RS – Uma das semelhanças é que o Partido falhou. Uma direção muito fraca em 35 e, depois, aconteceu o mesmo em 64. O Partido estava enfraquecido pelos oportunistas e revisionistas, que atuavam infiltrados dentro dele. O exemplo clássico dessa canalha é o Roberto Freire. Todos conhecem hoje este sujeito. No Brasil há de surgir um Partido que não seja eleitoreiro, verdadeiramente revolucionário. Falar em Socialismo sem revolução é ilusão. Pregar Socialismo com eleição é querer enganar. Socialismo, só com revolução!
Se você não tiver na mão o Exército, a Marinha e a Aviação, o que mantém o governo, você não tem nada! Poder é ter as armas! O que mantém essa miséria são as armas, auxiliadas pelas religiões. A maior força reacionária no mundo é a religião!
RS – Todas as centrais sindicais e a maioria dos sindicatos estão nas mãos dos pelegos seguindo orientação da Ciosl.
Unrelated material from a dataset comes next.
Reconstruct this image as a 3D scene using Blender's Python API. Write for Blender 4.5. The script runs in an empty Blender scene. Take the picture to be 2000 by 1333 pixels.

Um descrédito completo. Os sindicatos vazios de trabalhadores. Não acreditando na direção, o trabalhador não entra no sindicato. O governo atual está agindo como se o Brasil fosse uma colônia. Exportando alimentos e o povo passando fome.Que país é esse? Que governo é esse? E essa demagogia de Fome Zero?
Então, qualquer país do mundo capitalista que estiver enfrentando uma situação como a de hoje, deve entender: eles nunca irão entregar o poder através de uma eleição. Então, a perspectiva é recomeçar, falar, explicar, reeducar milhões de trabalhadores, dar lições práticas e teóricas para preparar para um futuro de 10, 20 ou 100 anos. Mas haverá a revolução. Sem revolução não haverá o socialismo. Eu não quero nenhum desses partidos eleitoreiros que estão aí. Lênin disse: “Democracia é o fuzil no ombro do operário!” Mao falou: “O poder nasce do fuzil!” E a revolução se fará com o entusiasmo e o desprendimento da juventude.
Jovens do Brasil, que têm seus ideais partidários e revolucionários, façam um partido revolucionário autêntico e lutem por uma vida melhor. Sem o entusiasmo de vocês o povo não fará nada. O povo está desorientado. Procurem se organizar! Protestem! Façam greves. Lutem contra o imperialismo norte-americano! É a única forma de libertar o povo. Depende de vocês desbravar o caminho da liberdade!